Visto il clima di insicurezza, che contraddistingueva la Romagna di quegli anni, Rivarola si trasferì dapprima a Genova da dove poi il governo pontificio ritenne prudente richiamarlo a Roma, ove il 22 agosto 1826 il papa costituì una commissione diretta da monsignor Filippo Invernizzi per investigare le cause dell'attentato; i cinque attentatori furono arrestati e condannati anche perché nel corso dello scontro era morto il canonico Muti che viaggiava al suo seguito. Le condanne furono irrogate a Ravenna il 13 maggio 1828.

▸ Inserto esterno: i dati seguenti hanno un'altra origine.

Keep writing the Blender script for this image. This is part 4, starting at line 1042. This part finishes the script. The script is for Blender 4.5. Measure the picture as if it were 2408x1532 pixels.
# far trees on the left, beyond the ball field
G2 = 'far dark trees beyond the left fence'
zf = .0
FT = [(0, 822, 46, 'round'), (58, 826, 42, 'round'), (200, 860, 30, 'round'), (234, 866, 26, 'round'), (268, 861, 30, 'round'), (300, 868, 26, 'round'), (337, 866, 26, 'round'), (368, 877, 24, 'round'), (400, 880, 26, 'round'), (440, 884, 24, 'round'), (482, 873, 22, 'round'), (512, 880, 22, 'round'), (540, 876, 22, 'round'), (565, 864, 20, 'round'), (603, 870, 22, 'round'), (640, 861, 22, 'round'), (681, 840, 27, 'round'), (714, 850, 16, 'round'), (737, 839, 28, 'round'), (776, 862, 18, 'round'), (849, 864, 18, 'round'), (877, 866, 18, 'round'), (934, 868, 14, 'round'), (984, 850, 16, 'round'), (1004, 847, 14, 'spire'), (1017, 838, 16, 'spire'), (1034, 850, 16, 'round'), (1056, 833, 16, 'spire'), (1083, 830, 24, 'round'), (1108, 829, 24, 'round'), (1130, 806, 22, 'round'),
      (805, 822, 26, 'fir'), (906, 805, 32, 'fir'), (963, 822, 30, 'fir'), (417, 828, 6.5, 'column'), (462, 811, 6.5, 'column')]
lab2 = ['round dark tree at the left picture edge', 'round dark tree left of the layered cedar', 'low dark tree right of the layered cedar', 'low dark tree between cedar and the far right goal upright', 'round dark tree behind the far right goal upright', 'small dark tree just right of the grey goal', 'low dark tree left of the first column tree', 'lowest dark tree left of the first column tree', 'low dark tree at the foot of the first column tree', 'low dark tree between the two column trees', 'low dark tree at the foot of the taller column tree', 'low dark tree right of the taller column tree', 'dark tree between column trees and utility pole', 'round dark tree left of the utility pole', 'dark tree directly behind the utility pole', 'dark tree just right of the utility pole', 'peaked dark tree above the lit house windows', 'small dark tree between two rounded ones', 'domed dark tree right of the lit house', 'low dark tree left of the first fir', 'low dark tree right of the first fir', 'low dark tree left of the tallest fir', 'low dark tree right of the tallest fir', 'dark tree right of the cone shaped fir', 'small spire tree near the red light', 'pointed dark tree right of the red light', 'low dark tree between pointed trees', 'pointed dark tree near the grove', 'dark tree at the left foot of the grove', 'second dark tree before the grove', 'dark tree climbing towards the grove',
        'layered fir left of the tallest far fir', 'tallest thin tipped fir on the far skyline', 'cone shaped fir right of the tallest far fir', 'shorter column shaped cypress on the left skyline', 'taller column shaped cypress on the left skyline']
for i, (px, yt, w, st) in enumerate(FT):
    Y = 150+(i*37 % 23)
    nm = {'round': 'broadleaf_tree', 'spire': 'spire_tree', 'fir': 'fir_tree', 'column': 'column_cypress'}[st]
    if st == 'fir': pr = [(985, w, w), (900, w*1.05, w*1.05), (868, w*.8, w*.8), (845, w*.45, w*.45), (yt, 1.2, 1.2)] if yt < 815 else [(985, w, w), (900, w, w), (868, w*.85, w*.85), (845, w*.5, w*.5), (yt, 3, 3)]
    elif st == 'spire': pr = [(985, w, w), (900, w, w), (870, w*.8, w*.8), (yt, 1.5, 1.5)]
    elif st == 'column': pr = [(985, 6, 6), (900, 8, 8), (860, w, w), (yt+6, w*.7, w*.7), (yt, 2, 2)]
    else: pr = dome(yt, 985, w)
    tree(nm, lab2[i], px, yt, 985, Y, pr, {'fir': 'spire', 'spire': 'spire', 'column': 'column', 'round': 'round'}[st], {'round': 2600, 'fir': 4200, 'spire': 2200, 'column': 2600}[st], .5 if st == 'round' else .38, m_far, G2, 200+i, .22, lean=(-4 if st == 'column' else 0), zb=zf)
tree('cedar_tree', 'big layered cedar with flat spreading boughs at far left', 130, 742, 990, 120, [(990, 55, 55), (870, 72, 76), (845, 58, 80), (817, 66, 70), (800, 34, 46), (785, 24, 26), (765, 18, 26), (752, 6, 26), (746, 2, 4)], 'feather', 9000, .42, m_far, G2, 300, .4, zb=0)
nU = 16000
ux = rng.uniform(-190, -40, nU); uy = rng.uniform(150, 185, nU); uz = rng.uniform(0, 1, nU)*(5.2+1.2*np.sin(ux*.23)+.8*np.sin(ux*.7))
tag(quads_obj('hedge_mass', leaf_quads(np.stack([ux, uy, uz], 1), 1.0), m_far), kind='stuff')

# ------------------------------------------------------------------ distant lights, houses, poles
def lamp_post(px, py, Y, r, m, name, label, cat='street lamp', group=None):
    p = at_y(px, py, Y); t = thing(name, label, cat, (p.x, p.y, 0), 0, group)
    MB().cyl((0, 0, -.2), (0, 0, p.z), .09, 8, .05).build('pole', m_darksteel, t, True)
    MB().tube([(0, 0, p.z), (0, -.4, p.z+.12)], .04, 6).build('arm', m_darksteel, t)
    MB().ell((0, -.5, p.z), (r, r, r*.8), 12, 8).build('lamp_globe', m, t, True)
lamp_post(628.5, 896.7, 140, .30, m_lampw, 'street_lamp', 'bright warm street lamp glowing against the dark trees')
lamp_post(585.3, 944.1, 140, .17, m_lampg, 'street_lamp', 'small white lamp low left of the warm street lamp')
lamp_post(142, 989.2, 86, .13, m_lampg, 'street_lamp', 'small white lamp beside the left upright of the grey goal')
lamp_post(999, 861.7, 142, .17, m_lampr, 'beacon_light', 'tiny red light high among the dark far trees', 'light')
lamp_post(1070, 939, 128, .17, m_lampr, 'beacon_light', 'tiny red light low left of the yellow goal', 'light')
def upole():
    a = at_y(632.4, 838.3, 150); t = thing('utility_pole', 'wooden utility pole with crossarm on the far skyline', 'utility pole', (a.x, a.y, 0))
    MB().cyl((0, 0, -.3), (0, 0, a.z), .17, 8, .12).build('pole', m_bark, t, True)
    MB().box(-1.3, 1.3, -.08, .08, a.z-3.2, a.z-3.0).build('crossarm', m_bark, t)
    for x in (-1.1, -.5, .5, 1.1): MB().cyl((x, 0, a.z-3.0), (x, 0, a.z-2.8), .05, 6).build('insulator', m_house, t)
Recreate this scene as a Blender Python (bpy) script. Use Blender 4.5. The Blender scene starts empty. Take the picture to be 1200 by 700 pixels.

Prefetto della Congregazione delle Acque e delle strade dal 19 maggio 1827 al 30 agosto 1833, si dimise per un violento conflitto sul suo ruolo avuto col cardinale Vincenzo Macchi, presidente della Congregazione per la Revisione dei Conti: natura della disputa pare essere stata l'aggiudicazione del mantenimento dei porti lungo il fiume Tevere. Prese parte al conclave del 1829 che elesse pontefice Pio VIII e dal 18 maggio 1829 venne nominato protettore dei Benedettini di Monte Cassino. Prese parte nuovamente al conclave del 1830-1831 che elesse Gregorio XVI, dal quale il 19 settembre 1835 venne nominato pro-prefetto della Sacra Congregazione del Concilio. Nominato commissario apostolico per la ricostruzione della basilica di Santa Maria degli Angeli di Assisi il 5 marzo 1836, divenne prefetto della Sacra Congregazione del Buon Governo dal 31 luglio 1840.
Morì a Roma il 7 novembre 1842, all'età di 84 anni, e la sua salma venne esposta nella chiesa romana di San Marcello al Corso, ove l'11 novembre di quello stesso anno ebbero luogo i funerali e la sua sepoltura, presso l'altare della Vergine Addolorata. Tra le altre cose, il cardinale fu anche erede fedecommesso dell'eredità del principe Filippo III Colonna, morto nel 1818, probabilmente in conseguenza del fatto che non c'era più discendenza maschile diretta, nella famiglia Colonna, dato che il principe Filippo aveva avuto solo tre figlie femmine.[3]